Yes, you can retrofit flush bolts, but the quality of the result depends on the existing installation. If the pair is already out of square—daylight at one corner, tight at another—start by correcting the shim and screw work at the jambs, as recommended in manufacturer instructions for fiberglass entry doors. Once the doors swing cleanly and the reveals are consistent, you can lay the inactive leaf flat, use a guide and long bit for the rod bores as demonstrated by experienced woodworkers on the same forum, and then mortise in the bolt bodies just as you would a deadbolt faceplate. The key is slow, careful layout and respect for the fiberglass skin, not rushing to drill before the unit itself is right.
Are automatic flush bolts worth the upgrade on a home entry?
They can be, especially on a main front door that sees a lot of use or where you do not want to rely on everyone remembering to throw manual bolts. Automatic and constant‑latching flush bolts, described in detail by commercial hardware suppliers, retract when the active leaf opens and relatch when it closes, so the inactive panel is almost always locked without extra steps. That behavior aligns well with life‑safety expectations and with the way families actually use doors, and it lets you keep the clean, minimal look of flush hardware on a fiberglass pair without sacrificing security or convenience.

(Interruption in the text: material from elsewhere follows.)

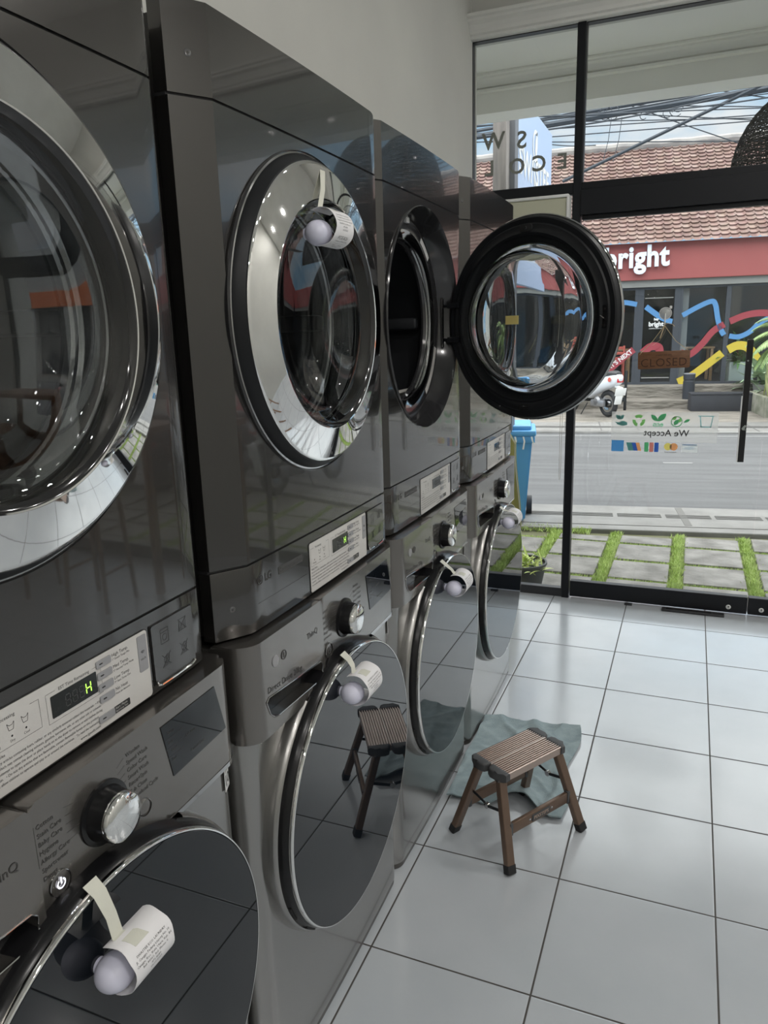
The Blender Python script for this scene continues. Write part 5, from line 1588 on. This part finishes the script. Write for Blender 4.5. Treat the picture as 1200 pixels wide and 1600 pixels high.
def palm(loc, label, n=13, L=1.5, h=0.9):
    t = thing('palm', label, 'plant', loc, A8)
    bm = NB(); tube(bm, [(0, 0, 0), (0.02, 0.0, h * .5), (0, 0.02, h)], 0.06, 10, taper=[1.2, 1, .8]); finish(bm, 'trunk', mat('palm_trunk', (0.20, 0.15, 0.09), 0.9), t)
    for k in range(n):
        a = 2 * PI * k / n + random.uniform(-.2, .2); e = random.uniform(0.25, 1.15)
        bm = NB()
        p = Vector((0, 0, h)); d = Vector((math.cos(a) * math.cos(e), math.sin(a) * math.cos(e), math.sin(e))); P = [p.copy()]
        for i in range(14):
            d = (d + Vector((0, 0, -0.13))).normalized(); p = p + d * L / 14; P.append(p.copy())
        tube(bm, P, 0.008, 5)
        for i in range(2, 15):
            dd = (P[min(i + 1, 14)] - P[i - 1]).normalized(); sd = dd.cross(Vector((0, 0, 1))).normalized()
            for s in (-1, 1):
                for off in (0, 0.5):
                    q = P[i - 1].lerp(P[i], off)
                    leafshape(bm, q, dd * 0.75 + sd * s, L * 0.24 * math.sin(PI * min(.95, i / 15 + .1)) + 0.05, 0.022, 0.5, n=4)
        finish(bm, 'frond', LEAFM, t, smooth=60)
    return t
palm(S(3.90, 12.78, GZ + 0.03), 'feathery light green palm at the right edge before the cafe', n=24, h=1.42, L=1.0)
t = thing('leafy_plant', 'broad-leaved pale green plant between the palm and the striped snake plants', 'plant', S(3.85, 14.92, 0.03), A8)
bm = NB()
for k in range(60):
    a = random.uniform(0, 2 * PI); e = random.uniform(0.2, 1.3)
    leafshape(bm, (random.gauss(0, .1), random.gauss(0, .1), random.uniform(0.1, 0.55)), (math.cos(a) * math.cos(e), math.sin(a) * math.cos(e), math.sin(e)), random.uniform(0.35, 0.6), random.uniform(0.12, 0.18), 1.0)
finish(bm, 'foliage', mat('pale_leaf', (0.26, 0.38, 0.22), 0.5, var=(0.45, 0.54, 0.38), vscale=8), t, smooth=60)
bm = NB(); lathe(bm, [(0, 0.0), (0, 0.16), (0.28, 0.2), (0.28, 0.17), (0.2, 0.0)], (0, 0, 0), 'z', 24); finish(bm, 'pot', GREYB, t)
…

A double fiberglass entry deserves more than a pretty face; it deserves hardware that makes it feel as solid and intentional as it looks. When you choose the right flush‑bolt type, follow proven layout and drilling methods, and tune the strikes until the doors close with a quiet, confident click, you end up with an opening that welcomes guests, resists the weather, and stands up to real life every time you turn the handle.